Shelter from the Storm

I just discovered an enormous roach in the ladies' room here at the office--and I'm from Baltimore, I've seen roaches the size of small mice before, so when I say enormous, I mean it. It was lurking silently on the back of a toilet, just waiting to attack. I sure hope I don't have to use the restroom for the rest of the afternoon--he could easily sneak to another toilet. Perhaps I'll be trudging down to the 7th floor to use their presumably-roach-free bathroom.

As you might expect, I did not intend to post about roaches on my blog today, but I'm just so grossed out, I had to share. You're welcome!

So let's move on to what I really came here to tell you about, which is knitting. And yarn.

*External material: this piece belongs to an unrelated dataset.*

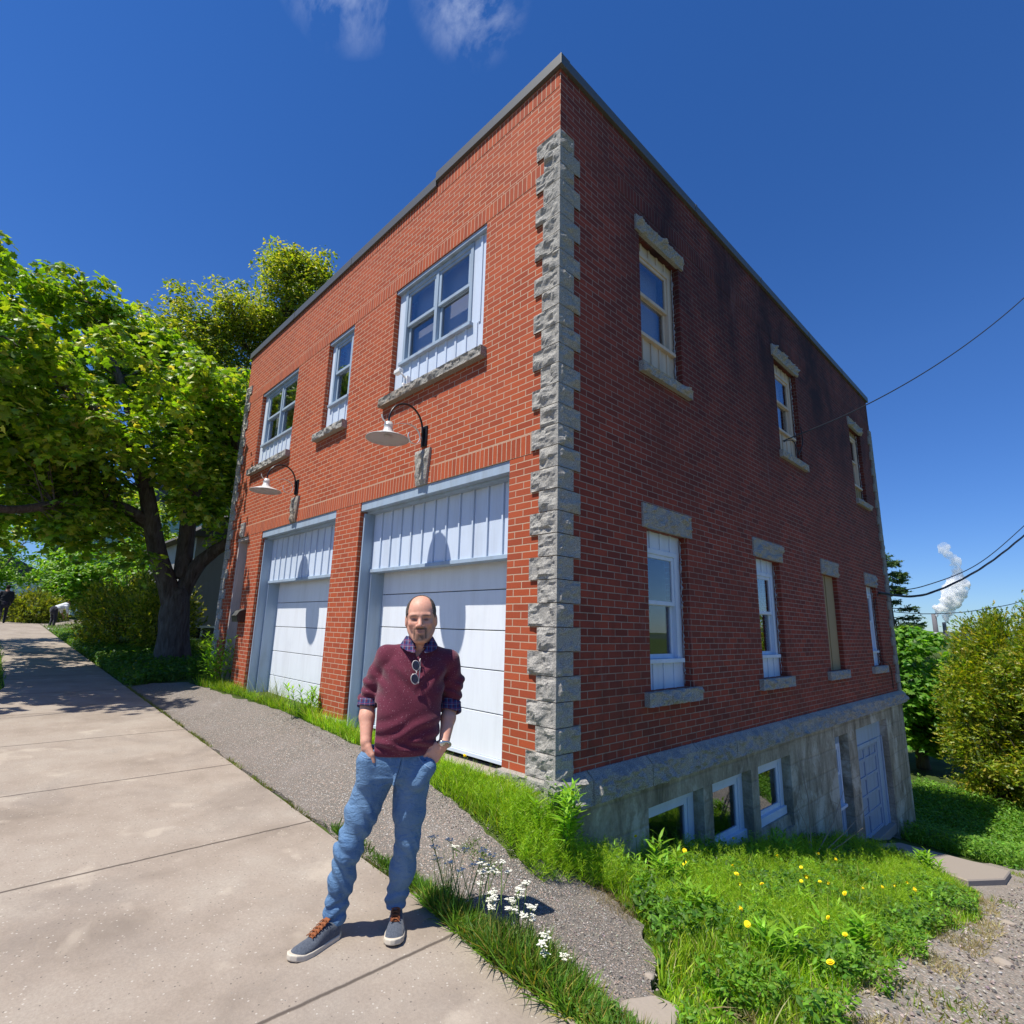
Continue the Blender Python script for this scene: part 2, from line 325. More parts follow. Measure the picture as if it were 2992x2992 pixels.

Pattern: Ribbed Baby Jacket, by Debbie Bliss
Size: 6-9 months
Yarn: Brooklyn Tweed Shelter in Almanac, just under 2 skeins
Rav link

There are many babies in my life these days--4 friends have babies, and 3 are currently pregnant--but this actually wasn't knit for any of those babies or soon-to-be babies specifically. I was looking for a small project to use up the 3 skeins of Shelter I bought, and thought this would fit the bill nicely (although in the end, it actually only used 2 skeins, so I have a random skein leftover and now need to find yet another project calling for 140 yds of worsted weight). Since people are always having babies--and I might try it eventually myself--there's always plenty of use for a small sweater.

The pattern is very straight forward, and there is minimal seaming. The only modification I made was to add button loops, because I loved the look of lauraleeknitter's sweater. I used some buttons I purchased a couple years ago, 2 of which had already made their way onto my Every Way Wrap. With all said and done, the sweater looks a little manly with the tweedy, rustic yarn, but I think it would work for a girl as well.


(Don't you love my coffee table? It's the Hunter Trunk from Crate and Barrel and I want to marry it. I dream of filling it with cozy, handknit blankets for the winter.)

What I really want to tell you guys about is the yarn. Brooklyn Tweed / Jared Flood debuted this yarn somewhat recently, and it's exactly what you'd expect from him, after looking at his projects. Worsted weight, rustic, 100% wool, a little scruffy, very home-y. It was a little rough to knit with, but softened up a bit after washing (still, I probably wouldn't wear it around my neck--too scratchy for my taste). The stitches came out fairly even, but it still has that slightly homespun look, which doesn't work for everything, but I think plays out well in this project.

Being 100% wool, I thought this would spit-splice well, but for some reason, I could not get it to felt. I don't know what I was doing wrong, as plenty of Ravelry users have waxed poetic about the ease with which it felts, so I'll assume user error on my part. Maybe I wasn't spitty enough.

My only complaint is breakage. Even with this small project done in one piece, several seams had to be sewn, and the yarn broke numerous times, which was very frustrating (particularly because of my aforementioned inability to spit-splice the yarn). Seaming does generally involve a little tugging and pulling, particularly with a rougher yarn, and this just wasn't up to it. For that reason, I would hesitate to recommend this yarn for any project done in pieces, or with multiple seams--seaming is generally unpleasant enough without adding yarn breakage into the equation. But I bet it would be lovely for a warm, cozy blanket, if you can swing the price ($12/skein).